Pyrops WMS

Top Mistakes in Warehouse Outbound Process

What is a warehouse management system?

Warehouse management involves the systematic planning, organizing, and controlling of various aspects within a warehouse to ensure efficient and effective operations. This includes overseeing the receipt, storage, and retrieval of goods, as well as the optimization of space and resources. Warehouse management aims to streamline processes, enhance accuracy, minimize costs, and improve overall productivity.

Key components of warehouse management include inventory control, order fulfillment, picking and packing processes, shipping, receiving, and the utilization of technology such as warehouse management systems (WMS) to track and manage inventory in real-time. Effective warehouse management is crucial for businesses to meet customer demands, reduce lead times, and operate in a cost-effective manner. It plays a vital role in the supply chain by ensuring that products are stored and moved efficiently from manufacturers to distributors and ultimately to end customers.

What are warehouse outbound operations?

Outbound operations in a warehouse involve picking and packing products for shipment to customers. Warehouse outbound operations refer to the complete journey of goods from the moment they leave storage in a warehouse until they reach their final destination, typically outside the warehouse walls. This encompasses a range of activities and processes, aiming for accurate, efficient, and timely delivery of products to customers or other designated locations.

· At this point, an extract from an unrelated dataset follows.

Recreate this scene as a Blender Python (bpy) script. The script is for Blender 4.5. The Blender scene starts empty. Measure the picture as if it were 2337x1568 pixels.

Activities involved in outbound operations in warehouse

Outbound warehousing activities encompass the processes involved in getting your products from storage shelves to their final destination, be it a customer’s doorstep, a retail store, or another distribution center. It’s the final stage in the supply chain journey, ensuring smooth and efficient delivery to fulfill customer orders.

Here’s a breakdown of the key outbound warehousing activities:

  1. Order Processing:
  • Order Receipt and Verification: Orders received from various channels like online platforms, phone calls, or emails are entered into the Warehouse Management System (WMS) for accuracy and inventory checks.
  • Order Fulfillment Planning: Based on order details, inventory availability, and shipping preferences, the WMS plans the optimal picking and packing strategy. This might involve batching orders for specific regions or prioritizing urgent deliveries.
  1. Picking and Packing:
  • Picking: Warehouse personnel locate and retrieve ordered items from their designated storage locations. Accuracy is crucial to avoid errors and delays. Different picking methods like zone picking or batch picking might be employed depending on warehouse layout and order volume.
  • Packing and Labeling: Picked items are carefully packed into secure and appropriate packaging, considering item size, fragility, and shipping distance. Labels with accurate recipient information and shipment tracking codes are affixed to ensure proper delivery.
  1. Shipping and Transportation:
  • Consolidation and Routing: Orders might be consolidated for efficient shipping, considering factors like destination, weight, and carrier preferences. This optimizes transportation costs and reduces the number of individual shipments.
  • Shipment Preparation: Documentation such as invoices, packing slips, and customs declarations are prepared for each shipment. This ensures smooth passage through customs checkpoints and accurate delivery to the recipient.
  • Dispatch and Tracking: Orders are dispatched to chosen shipping carriers and assigned tracking numbers for real-time updates on their journey. This allows for proactive problem-solving and customer communication in case of any delays or disruptions.
  1. Returns and After-sales:
  • Returns Processing: Returned items are received, inspected, and processed according to company policy. This might involve restocking undamaged items, issuing refunds, or handling warranty claims.
  • Inventory Management: Returned items impact inventory levels. They might need to be restocked, quarantined for quality control, or disposed of properly depending on their condition.

Here are some of the top mistakes in outbound operations in warehouses:

Picking errors: Picking errors can result in incorrect products being shipped to customers. This can lead to customer dissatisfaction and increased shipping costs if the incorrect items need to be returned or replaced.

Poor packaging: Poor packaging can result in damaged products during shipping. This can lead to customer complaints, returns, and increased costs.

Inaccurate order processing: Inaccurate order processing can lead to incorrect product quantities or shipping addresses. This can lead to delays in order fulfillment and increased shipping costs.

Ignoring customer requirements: If warehouse staff ignores customer requirements such as special packaging or shipping instructions, it can lead to customer dissatisfaction and potential loss of business.

Not prioritizing urgent orders: Not prioritizing urgent orders can lead to delays in order fulfillment and reduced customer satisfaction. Warehouse staff should prioritize urgent orders and ensure that they are shipped promptly.

Lack of quality control: A lack of quality control can lead to errors in the picking and packing process. Staff should follow quality control procedures to ensure that products are packed correctly and meet customer requirements

Inefficient shipping methods: Inefficient shipping methods can lead to increased shipping costs and longer delivery times. Staff should use efficient shipping methods and carriers to reduce costs and improve customer satisfaction.

By avoiding these mistakes, you can ensure that your outbound operations are efficient and accurate. Regular training, process standardization, and using technology solutions like barcode scanning or automated picking systems can help reduce errors and improve your warehouse operations.